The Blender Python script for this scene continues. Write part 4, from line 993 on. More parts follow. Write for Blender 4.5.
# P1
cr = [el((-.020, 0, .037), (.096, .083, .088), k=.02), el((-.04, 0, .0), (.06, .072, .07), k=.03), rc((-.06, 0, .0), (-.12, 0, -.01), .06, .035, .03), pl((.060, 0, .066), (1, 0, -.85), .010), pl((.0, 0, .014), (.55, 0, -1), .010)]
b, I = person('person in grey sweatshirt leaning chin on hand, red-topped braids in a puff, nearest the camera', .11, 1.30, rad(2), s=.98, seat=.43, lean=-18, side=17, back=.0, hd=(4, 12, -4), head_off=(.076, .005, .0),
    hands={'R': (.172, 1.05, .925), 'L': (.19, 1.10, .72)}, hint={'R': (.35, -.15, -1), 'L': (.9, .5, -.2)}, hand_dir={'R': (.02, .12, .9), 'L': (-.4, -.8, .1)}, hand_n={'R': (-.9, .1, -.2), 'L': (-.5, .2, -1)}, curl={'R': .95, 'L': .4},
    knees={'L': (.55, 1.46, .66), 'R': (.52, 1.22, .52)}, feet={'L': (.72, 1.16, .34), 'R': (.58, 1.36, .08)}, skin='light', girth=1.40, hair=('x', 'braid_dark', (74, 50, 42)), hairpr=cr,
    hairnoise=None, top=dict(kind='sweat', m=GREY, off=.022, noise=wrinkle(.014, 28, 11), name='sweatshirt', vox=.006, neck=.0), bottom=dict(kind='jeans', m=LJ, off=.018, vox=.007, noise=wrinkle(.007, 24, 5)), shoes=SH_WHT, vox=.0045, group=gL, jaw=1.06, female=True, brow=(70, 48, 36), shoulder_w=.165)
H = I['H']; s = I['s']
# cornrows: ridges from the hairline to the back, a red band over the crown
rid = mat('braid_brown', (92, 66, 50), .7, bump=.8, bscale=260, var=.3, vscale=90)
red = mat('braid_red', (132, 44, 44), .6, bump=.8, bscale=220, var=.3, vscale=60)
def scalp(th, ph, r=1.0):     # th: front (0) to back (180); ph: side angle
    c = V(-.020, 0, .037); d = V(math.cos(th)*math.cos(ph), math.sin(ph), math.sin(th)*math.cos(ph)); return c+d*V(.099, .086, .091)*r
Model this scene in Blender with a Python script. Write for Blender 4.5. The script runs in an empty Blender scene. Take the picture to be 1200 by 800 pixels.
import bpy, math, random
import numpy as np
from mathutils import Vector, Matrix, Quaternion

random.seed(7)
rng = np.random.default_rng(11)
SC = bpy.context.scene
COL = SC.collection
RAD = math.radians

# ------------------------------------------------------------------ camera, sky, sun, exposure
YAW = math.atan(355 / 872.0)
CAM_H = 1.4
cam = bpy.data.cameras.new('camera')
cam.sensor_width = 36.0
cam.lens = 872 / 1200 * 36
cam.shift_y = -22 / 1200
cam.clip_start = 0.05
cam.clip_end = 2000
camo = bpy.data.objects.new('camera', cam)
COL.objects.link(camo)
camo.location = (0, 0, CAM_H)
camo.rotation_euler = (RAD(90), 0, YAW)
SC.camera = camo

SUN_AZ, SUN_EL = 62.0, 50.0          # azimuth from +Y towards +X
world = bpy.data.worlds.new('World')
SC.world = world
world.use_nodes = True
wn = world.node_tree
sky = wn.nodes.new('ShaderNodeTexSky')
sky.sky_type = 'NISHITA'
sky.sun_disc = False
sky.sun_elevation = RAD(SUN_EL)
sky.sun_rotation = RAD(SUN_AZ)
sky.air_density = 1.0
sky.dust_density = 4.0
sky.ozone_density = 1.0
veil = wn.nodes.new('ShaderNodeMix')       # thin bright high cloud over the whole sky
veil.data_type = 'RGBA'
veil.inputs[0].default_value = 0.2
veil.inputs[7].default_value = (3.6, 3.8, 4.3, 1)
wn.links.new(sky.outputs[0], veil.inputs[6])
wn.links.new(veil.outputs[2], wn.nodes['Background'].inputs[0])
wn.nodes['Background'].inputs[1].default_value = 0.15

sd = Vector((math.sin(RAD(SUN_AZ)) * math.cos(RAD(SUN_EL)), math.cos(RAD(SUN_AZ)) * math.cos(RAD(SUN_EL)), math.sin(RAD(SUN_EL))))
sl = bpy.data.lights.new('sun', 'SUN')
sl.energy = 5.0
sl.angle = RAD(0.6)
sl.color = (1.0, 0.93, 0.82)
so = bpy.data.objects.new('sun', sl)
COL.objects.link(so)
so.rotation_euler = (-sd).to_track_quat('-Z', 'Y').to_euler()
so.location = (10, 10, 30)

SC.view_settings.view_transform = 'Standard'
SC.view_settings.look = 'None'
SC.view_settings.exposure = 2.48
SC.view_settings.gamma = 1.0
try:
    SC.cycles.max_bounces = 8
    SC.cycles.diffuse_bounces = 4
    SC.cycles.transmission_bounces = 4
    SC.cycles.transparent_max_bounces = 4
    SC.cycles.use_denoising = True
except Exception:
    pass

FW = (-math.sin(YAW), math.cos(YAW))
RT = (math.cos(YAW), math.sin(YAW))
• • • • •
◆ **Work to be completed**:
Reproduce the material precisely, including every line.

◆ **Final result**:
The Blender Python script for this scene continues. Write part 4, from line 993 on. More parts follow. Write for Blender 4.5.
# P1
cr = [el((-.020, 0, .037), (.096, .083, .088), k=.02), el((-.04, 0, .0), (.06, .072, .07), k=.03), rc((-.06, 0, .0), (-.12, 0, -.01), .06, .035, .03), pl((.060, 0, .066), (1, 0, -.85), .010), pl((.0, 0, .014), (.55, 0, -1), .010)]
b, I = person('person in grey sweatshirt leaning chin on hand, red-topped braids in a puff, nearest the camera', .11, 1.30, rad(2), s=.98, seat=.43, lean=-18, side=17, back=.0, hd=(4, 12, -4), head_off=(.076, .005, .0),
    hands={'R': (.172, 1.05, .925), 'L': (.19, 1.10, .72)}, hint={'R': (.35, -.15, -1), 'L': (.9, .5, -.2)}, hand_dir={'R': (.02, .12, .9), 'L': (-.4, -.8, .1)}, hand_n={'R': (-.9, .1, -.2), 'L': (-.5, .2, -1)}, curl={'R': .95, 'L': .4},
    knees={'L': (.55, 1.46, .66), 'R': (.52, 1.22, .52)}, feet={'L': (.72, 1.16, .34), 'R': (.58, 1.36, .08)}, skin='light', girth=1.40, hair=('x', 'braid_dark', (74, 50, 42)), hairpr=cr,
    hairnoise=None, top=dict(kind='sweat', m=GREY, off=.022, noise=wrinkle(.014, 28, 11), name='sweatshirt', vox=.006, neck=.0), bottom=dict(kind='jeans', m=LJ, off=.018, vox=.007, noise=wrinkle(.007, 24, 5)), shoes=SH_WHT, vox=.0045, group=gL, jaw=1.06, female=True, brow=(70, 48, 36), shoulder_w=.165)
H = I['H']; s = I['s']
# cornrows: ridges from the hairline to the back, a red band over the crown
rid = mat('braid_brown', (92, 66, 50), .7, bump=.8, bscale=260, var=.3, vscale=90)
red = mat('braid_red', (132, 44, 44), .6, bump=.8, bscale=220, var=.3, vscale=60)
def scalp(th, ph, r=1.0):     # th: front (0) to back (180); ph: side angle
    c = V(-.020, 0, .037); d = V(math.cos(th)*math.cos(ph), math.sin(ph), math.sin(th)*math.cos(ph)); return c+d*V(.099, .086, .091)*r
Model this scene in Blender with a Python script. Write for Blender 4.5. The script runs in an empty Blender scene. Take the picture to be 1200 by 800 pixels.
import bpy, math, random
import numpy as np
from mathutils import Vector, Matrix, Quaternion

random.seed(7)
rng = np.random.default_rng(11)
SC = bpy.context.scene
COL = SC.collection
RAD = math.radians

# ------------------------------------------------------------------ camera, sky, sun, exposure
YAW = math.atan(355 / 872.0)
CAM_H = 1.4
cam = bpy.data.cameras.new('camera')
cam.sensor_width = 36.0
cam.lens = 872 / 1200 * 36
cam.shift_y = -22 / 1200
cam.clip_start = 0.05
cam.clip_end = 2000
camo = bpy.data.objects.new('camera', cam)
COL.objects.link(camo)
camo.location = (0, 0, CAM_H)
camo.rotation_euler = (RAD(90), 0, YAW)
SC.camera = camo

SUN_AZ, SUN_EL = 62.0, 50.0          # azimuth from +Y towards +X
world = bpy.data.worlds.new('World')
SC.world = world
world.use_nodes = True
wn = world.node_tree
sky = wn.nodes.new('ShaderNodeTexSky')
sky.sky_type = 'NISHITA'
sky.sun_disc = False
sky.sun_elevation = RAD(SUN_EL)
sky.sun_rotation = RAD(SUN_AZ)
sky.air_density = 1.0
sky.dust_density = 4.0
sky.ozone_density = 1.0
veil = wn.nodes.new('ShaderNodeMix')       # thin bright high cloud over the whole sky
veil.data_type = 'RGBA'
veil.inputs[0].default_value = 0.2
veil.inputs[7].default_value = (3.6, 3.8, 4.3, 1)
wn.links.new(sky.outputs[0], veil.inputs[6])
wn.links.new(veil.outputs[2], wn.nodes['Background'].inputs[0])
wn.nodes['Background'].inputs[1].default_value = 0.15

sd = Vector((math.sin(RAD(SUN_AZ)) * math.cos(RAD(SUN_EL)), math.cos(RAD(SUN_AZ)) * math.cos(RAD(SUN_EL)), math.sin(RAD(SUN_EL))))
sl = bpy.data.lights.new('sun', 'SUN')
sl.energy = 5.0
sl.angle = RAD(0.6)
sl.color = (1.0, 0.93, 0.82)
so = bpy.data.objects.new('sun', sl)
COL.objects.link(so)
so.rotation_euler = (-sd).to_track_quat('-Z', 'Y').to_euler()
so.location = (10, 10, 30)

SC.view_settings.view_transform = 'Standard'
SC.view_settings.look = 'None'
SC.view_settings.exposure = 2.48
SC.view_settings.gamma = 1.0
try:
    SC.cycles.max_bounces = 8
    SC.cycles.diffuse_bounces = 4
    SC.cycles.transmission_bounces = 4
    SC.cycles.transparent_max_bounces = 4
    SC.cycles.use_denoising = True
except Exception:
    pass

FW = (-math.sin(YAW), math.cos(YAW))
RT = (math.cos(YAW), math.sin(YAW))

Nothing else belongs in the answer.